Being a retail employee (a serf to the many wannabe kings, queens, princes, princesses and even the court jester), I have the utmost respect and courtesy to other retail employees when warranted. And so as long as it looks like they’re trying and not just sitting behind the counter playing with their iPhone or Droid or themselves, then I don’t mind waiting a bit. And I never snap my fingers at anyone because it is so incredibly rude, and my food probably would have an odd taste and smell.

Do you bite your thumb at us, sir?
I do bite my thumb, sir.
Do you bite your thumb at us, sir?*

But I do snap my fingers though, but in private and as a means of celebration for little victories over the dismal-er part of life. It’s like when adolescents and people of the inner-city ilk (myself included) do the multi-part handshake (the handshake, the clasping of palms, the lean-in for the chest bump/hug, the release, and finally the finga snap) and finish with a finger snap that looks like the person is trying to light a match. I haven’t grown to think that this is childish just yet, though I do try to keep my finger snaps private as much as possible.

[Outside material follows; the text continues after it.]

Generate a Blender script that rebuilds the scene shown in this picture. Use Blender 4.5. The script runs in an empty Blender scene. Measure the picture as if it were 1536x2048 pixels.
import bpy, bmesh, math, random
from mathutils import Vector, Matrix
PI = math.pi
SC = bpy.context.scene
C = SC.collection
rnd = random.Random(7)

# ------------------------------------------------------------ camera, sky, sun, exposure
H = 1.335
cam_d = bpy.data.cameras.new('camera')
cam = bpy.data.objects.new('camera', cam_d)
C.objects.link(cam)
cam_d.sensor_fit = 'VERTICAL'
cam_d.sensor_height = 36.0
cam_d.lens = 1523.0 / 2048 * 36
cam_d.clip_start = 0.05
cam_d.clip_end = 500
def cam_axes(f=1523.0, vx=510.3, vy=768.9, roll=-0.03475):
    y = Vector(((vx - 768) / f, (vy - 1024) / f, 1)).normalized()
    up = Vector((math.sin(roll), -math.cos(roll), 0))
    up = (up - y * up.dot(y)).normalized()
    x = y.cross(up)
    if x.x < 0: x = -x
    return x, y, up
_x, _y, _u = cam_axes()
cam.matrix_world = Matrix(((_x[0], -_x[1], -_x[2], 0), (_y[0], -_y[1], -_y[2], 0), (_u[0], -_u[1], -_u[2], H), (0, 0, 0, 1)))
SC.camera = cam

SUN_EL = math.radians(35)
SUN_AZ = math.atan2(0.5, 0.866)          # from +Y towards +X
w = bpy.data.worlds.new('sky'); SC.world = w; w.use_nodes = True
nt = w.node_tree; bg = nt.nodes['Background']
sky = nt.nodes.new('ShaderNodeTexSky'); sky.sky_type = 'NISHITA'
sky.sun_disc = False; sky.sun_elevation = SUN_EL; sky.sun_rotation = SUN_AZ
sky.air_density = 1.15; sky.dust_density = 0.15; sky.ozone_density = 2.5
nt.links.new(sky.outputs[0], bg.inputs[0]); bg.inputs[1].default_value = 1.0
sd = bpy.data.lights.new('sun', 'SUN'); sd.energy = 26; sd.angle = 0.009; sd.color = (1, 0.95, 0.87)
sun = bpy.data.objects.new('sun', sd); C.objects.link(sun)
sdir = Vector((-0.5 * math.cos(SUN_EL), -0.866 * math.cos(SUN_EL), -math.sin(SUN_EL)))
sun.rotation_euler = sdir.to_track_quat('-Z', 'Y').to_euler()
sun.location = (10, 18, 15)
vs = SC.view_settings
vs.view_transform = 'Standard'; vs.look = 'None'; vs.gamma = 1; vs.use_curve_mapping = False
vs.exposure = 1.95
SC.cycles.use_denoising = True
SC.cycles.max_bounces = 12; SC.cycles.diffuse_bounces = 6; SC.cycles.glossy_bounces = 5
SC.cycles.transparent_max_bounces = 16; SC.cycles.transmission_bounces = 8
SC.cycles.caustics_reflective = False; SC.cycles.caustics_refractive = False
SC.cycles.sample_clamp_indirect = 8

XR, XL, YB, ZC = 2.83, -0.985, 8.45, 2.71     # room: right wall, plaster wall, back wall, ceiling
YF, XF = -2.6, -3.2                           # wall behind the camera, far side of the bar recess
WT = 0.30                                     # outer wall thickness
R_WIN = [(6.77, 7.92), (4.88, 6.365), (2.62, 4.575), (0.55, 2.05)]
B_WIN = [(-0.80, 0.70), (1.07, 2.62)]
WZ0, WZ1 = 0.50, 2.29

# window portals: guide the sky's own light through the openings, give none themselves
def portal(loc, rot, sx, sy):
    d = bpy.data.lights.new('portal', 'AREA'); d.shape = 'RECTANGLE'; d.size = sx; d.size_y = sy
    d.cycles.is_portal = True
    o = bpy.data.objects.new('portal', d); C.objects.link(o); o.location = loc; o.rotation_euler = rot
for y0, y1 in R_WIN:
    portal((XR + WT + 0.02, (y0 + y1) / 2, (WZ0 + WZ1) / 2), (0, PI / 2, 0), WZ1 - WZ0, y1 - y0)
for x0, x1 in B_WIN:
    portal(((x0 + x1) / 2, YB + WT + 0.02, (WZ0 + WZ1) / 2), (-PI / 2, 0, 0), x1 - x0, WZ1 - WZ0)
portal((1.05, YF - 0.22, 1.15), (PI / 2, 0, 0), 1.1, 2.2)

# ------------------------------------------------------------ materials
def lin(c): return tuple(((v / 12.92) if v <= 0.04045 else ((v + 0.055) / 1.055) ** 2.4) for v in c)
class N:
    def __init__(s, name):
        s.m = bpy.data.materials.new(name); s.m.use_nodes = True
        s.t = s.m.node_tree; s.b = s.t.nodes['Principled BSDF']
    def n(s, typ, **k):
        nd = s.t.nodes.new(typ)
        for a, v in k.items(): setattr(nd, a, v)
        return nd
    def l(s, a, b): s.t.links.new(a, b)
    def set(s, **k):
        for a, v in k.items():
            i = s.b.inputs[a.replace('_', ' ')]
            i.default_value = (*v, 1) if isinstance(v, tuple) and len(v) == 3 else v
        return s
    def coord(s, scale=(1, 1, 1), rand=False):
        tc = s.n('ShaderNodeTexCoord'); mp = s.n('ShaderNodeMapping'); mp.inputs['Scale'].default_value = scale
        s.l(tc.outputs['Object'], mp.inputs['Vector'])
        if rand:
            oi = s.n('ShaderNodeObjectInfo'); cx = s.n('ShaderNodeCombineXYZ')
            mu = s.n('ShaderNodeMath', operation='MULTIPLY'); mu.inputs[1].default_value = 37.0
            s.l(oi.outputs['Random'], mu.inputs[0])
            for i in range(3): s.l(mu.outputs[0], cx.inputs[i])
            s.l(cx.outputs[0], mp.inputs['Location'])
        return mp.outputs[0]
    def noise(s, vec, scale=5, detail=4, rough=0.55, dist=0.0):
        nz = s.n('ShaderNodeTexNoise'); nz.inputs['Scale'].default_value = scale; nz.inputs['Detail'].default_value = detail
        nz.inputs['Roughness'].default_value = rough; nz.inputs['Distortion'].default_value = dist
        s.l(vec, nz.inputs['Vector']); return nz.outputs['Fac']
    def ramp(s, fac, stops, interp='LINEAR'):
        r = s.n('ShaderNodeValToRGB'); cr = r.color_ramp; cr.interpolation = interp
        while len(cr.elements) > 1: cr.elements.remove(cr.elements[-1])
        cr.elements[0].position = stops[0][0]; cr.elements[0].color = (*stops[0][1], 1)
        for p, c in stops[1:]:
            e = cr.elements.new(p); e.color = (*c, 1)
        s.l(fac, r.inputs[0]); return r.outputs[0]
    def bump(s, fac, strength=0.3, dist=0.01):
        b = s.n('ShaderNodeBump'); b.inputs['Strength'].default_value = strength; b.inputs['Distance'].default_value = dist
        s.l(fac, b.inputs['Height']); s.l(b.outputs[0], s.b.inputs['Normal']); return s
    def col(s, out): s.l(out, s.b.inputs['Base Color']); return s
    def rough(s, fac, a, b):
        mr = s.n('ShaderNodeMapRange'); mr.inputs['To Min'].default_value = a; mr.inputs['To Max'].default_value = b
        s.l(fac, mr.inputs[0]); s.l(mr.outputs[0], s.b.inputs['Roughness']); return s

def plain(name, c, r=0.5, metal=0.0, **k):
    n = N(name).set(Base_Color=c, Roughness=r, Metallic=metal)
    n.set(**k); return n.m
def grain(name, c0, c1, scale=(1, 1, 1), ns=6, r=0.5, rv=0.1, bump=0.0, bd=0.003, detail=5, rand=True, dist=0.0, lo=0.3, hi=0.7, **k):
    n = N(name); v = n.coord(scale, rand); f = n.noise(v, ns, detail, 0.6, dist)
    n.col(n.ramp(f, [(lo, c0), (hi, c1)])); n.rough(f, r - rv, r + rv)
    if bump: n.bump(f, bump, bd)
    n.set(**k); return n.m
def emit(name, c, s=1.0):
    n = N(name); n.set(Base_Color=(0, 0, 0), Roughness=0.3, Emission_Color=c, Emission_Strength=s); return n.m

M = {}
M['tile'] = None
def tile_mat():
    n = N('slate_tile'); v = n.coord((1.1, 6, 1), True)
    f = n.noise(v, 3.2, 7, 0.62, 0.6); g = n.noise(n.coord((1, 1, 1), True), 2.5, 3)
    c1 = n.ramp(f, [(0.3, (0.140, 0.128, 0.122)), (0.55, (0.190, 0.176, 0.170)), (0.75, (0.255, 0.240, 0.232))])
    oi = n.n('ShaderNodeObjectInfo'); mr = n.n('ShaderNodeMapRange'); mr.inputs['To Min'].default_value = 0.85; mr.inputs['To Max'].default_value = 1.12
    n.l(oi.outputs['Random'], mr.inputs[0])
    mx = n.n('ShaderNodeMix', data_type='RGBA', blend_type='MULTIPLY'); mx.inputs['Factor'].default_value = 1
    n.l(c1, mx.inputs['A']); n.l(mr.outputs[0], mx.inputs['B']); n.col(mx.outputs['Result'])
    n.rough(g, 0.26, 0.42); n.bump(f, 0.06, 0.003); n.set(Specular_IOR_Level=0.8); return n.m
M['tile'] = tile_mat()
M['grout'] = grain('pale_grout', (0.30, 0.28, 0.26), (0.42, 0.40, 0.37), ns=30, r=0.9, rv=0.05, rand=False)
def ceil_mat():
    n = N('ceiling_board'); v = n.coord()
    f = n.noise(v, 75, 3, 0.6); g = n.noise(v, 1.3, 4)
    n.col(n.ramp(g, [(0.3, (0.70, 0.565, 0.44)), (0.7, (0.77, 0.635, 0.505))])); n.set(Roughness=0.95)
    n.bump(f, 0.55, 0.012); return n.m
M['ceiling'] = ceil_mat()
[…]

The lighting-of-a-match finger snap, that was formerly solely reserved as the finish of the coolest** way two guys can greet each other, has insidiously found its way into my everyday routine, like the Asian carp in the Great Lakes. The Asian carp is just happy where it is in its new environment, but people just don’t understand and are trying to suppress it. So the celebratory finger snap, like the Asian carp, will remain hidden until a time when it becomes an acceptable sign of victory, like the V-sign*** 2000 years ago.
--

*Romeo & Juliet, Act 1, Scene 1, Lines 44-46.
**this is debatable. Some people are of the opinion that the multi-part handshake is just stupid. I happen to be of the opinion that the people of the former opinion are themselves stupid, and therefore have no grounds to call anyone else stupid.

***Supposedly, the V is the one in Caesar's 'Veni, vidi, vici', and he threw it up in victory and the trend caught on****. But over the centuries and millennia, the V has become utterly antiquated, but some presidents (our current one excluded) insisted on throwing it up in celebration (‘Mission Accomplished’!). Or maybe he was trying to throw up the ‘dubya’?

****I made this up.

2 comments:

Thomas Key said...

I like the Romeo & Juliet reference. Before I made it to the footnotes, I recalled that it was a Shakespearean excerpt, but I didn't remember the work from which it was (I hate writing like this, but I can't leave those prepositions hanging).

g said...

I know from where you're coming. But sometimes (like just now), it seems so blatantly unnatural, like Heidi's new body or the nice guy acts we put on at work.